**Data shown**
====
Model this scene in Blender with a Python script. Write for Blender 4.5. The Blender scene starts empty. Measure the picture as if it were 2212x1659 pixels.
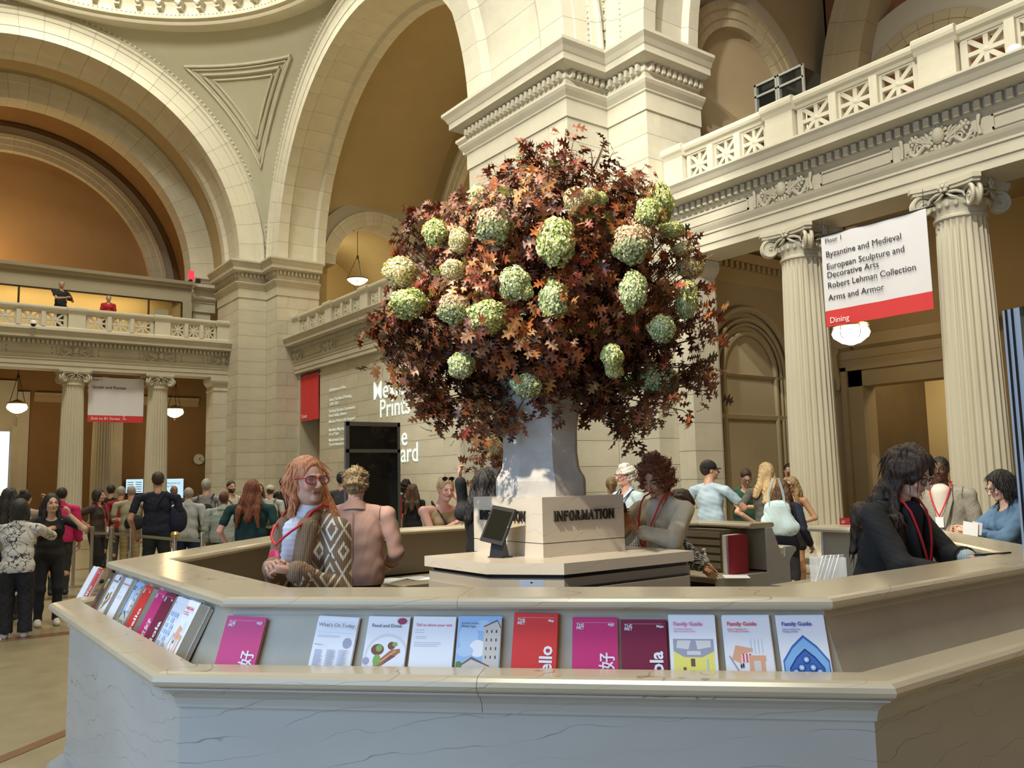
import bpy, math, random
import numpy as np
from mathutils import Vector, Matrix
random.seed(7); np.random.seed(7)
SC = bpy.context.scene
COL = SC.collection
PI = math.pi
# ------------------------------------------------------------------ camera
CX, CY, FPX = 1106.0, 829.5, 1828.0
YAW, PITCH, ROLL, EYE = .6357, .1115, .0209, 1.62
def _cam_axes():
    cw, sw = math.cos(YAW), math.sin(YAW)
    fwd = np.array([sw * math.cos(PITCH), cw * math.cos(PITCH), math.sin(PITCH)])
    right = np.array([cw, -sw, 0]); down = np.cross(fwd, right)
    c, s = math.cos(ROLL), math.sin(ROLL)
    return c * right + s * down, -s * right + c * down, fwd
RT, DN, FW = _cam_axes()
cam_d = bpy.data.cameras.new('camera'); cam = bpy.data.objects.new('camera', cam_d); COL.objects.link(cam)
cam_d.sensor_width = 36; cam_d.lens = FPX / 2212 * 36; cam_d.clip_start = .05; cam_d.clip_end = 200
cam.matrix_world = Matrix(((RT[0], -DN[0], -FW[0], 0), (RT[1], -DN[1], -FW[1], 0), (RT[2], -DN[2], -FW[2], EYE), (0, 0, 0, 1)))
SC.camera = cam
def ray(px, py):
    return RT * ((px - CX) / FPX) + DN * ((py - CY) / FPX) + FW
def U(px, py, **k):
    """point of the hall that the photograph shows at a pixel, on a plane x=, y= or z="""
    d = ray(px, py)
    t = (k['z'] - EYE) / d[2] if 'z' in k else (k['x'] / d[0] if 'x' in k else k['y'] / d[1])
    return Vector((d[0] * t, d[1] * t, EYE + d[2] * t))
def at(px, py, dist):
    d = ray(px, py); s = dist / (d[0] * math.sin(YAW) + d[1] * math.cos(YAW))
    return Vector((d[0] * s, d[1] * s, EYE + d[2] * s))
# ------------------------------------------------------------------ world, light, exposure
SC.view_settings.view_transform = 'Standard'; SC.view_settings.look = 'None'
SC.view_settings.exposure = -0.36; SC.view_settings.gamma = 1.0
SC.view_settings.use_curve_mapping = False
W = bpy.data.worlds.new('world'); SC.world = W; W.use_nodes = True
W.node_tree.nodes['Background'].inputs[0].default_value = (.80, .84, 1.0, 1)
W.node_tree.nodes['Background'].inputs[1].default_value = .30
def light(kind, name, loc, energy, col, size=1, to=None, sy=None, spot=None, blend=.3):
    d = bpy.data.lights.new(name, kind); d.energy = energy; d.color = col
    if kind == 'AREA':
        d.size = size
        if sy: d.shape = 'RECTANGLE'; d.size_y = sy
    else: d.shadow_soft_size = size
    if kind == 'SPOT': d.spot_size = spot; d.spot_blend = blend
    o = bpy.data.objects.new(name, d); COL.objects.link(o); o.location = loc
    if to is not None:
        o.rotation_euler = (Vector(to) - Vector(loc)).to_track_quat('-Z', 'Y').to_euler()
    return o
WARM = (1, .86, .56); SOFT = (1, .95, .74); COOL = (.42, .67, 1)
light('AREA', 'dome_daylight_south', (3.3, 21.6, 22.0), 2800, SOFT, 6, (3.3, 21.6, 0))
light('AREA', 'dome_daylight_central', (3.3, 3.9, 21.0), 3500, SOFT, 6, (3.3, 3.9, 0))
light('AREA', 'entrance_daylight', (-4.6, 2.2, 3.4), 640, COOL, 7, (4, 2.4, 2.2), 5.5)
light('SPOT', 'flower_spotlight', (-3.8, 2.6, 9.6), 10500, (1, .91, .72), .10, (3.66, 4.6, 2.85), spot=.40)
light('SPOT', 'colonnade_spotlight', (-1.5, 1.5, 14.5), 9000, (1, .94, .78), .12, (11.2, 7.0, 5.6), spot=.62)
light('SPOT', 'pier_spotlight', (-3.0, 4.0, 14.0), 14500, (1, .97, .84), .3, (9.8, 12.4, 8.5), spot=.62)
light('POINT', 'dome_ring_light', (3.3, 22.8, 18.3), 1900, (1, .95, .78), .5)
light('AREA', 'gallery_uplight', (1.0, 34.6, 8.9), 260, (1, .70, .34), 3.0, (1.0, 36.5, 11), .5)
light('AREA', 'gallery_room_light', (4.5, 34.5, 8.3), 160, (1, .72, .34), 5.0, (4.5, 35.5, 7.0), .3)
light('POINT', 'south_aisle_lamp_glow', (3.45, 33.0, 3.85), 90, (1, .72, .36), .3)
light('POINT', 'south_aisle_lamp_glow', (8.59, 33.0, 3.85), 90, (1, .72, .36), .3)
light('POINT', 'west_aisle_lamp_glow', (13.6, 8.0, 4.2), 60, (1, .70, .38), .3)
light('POINT', 'west_gallery_glow', (14.0, 7.5, 8.2), 90, (1, .78, .50), .4)
light('AREA', 'medieval_room_light', (18.0, 8.5, 5.2), 160, (1, .76, .40), 1.5, (18.0, 8.5, 0))
light('POINT', 'west_vault_glow', (14.5, 20.0, 9.5), 420, (1, .78, .42), .5)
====
**What this task involves**
Where a line above includes "scene", copy that line.

**The response**
Model this scene in Blender with a Python script. Write for Blender 4.5. The Blender scene starts empty. Measure the picture as if it were 2212x1659 pixels.
SC = bpy.context.scene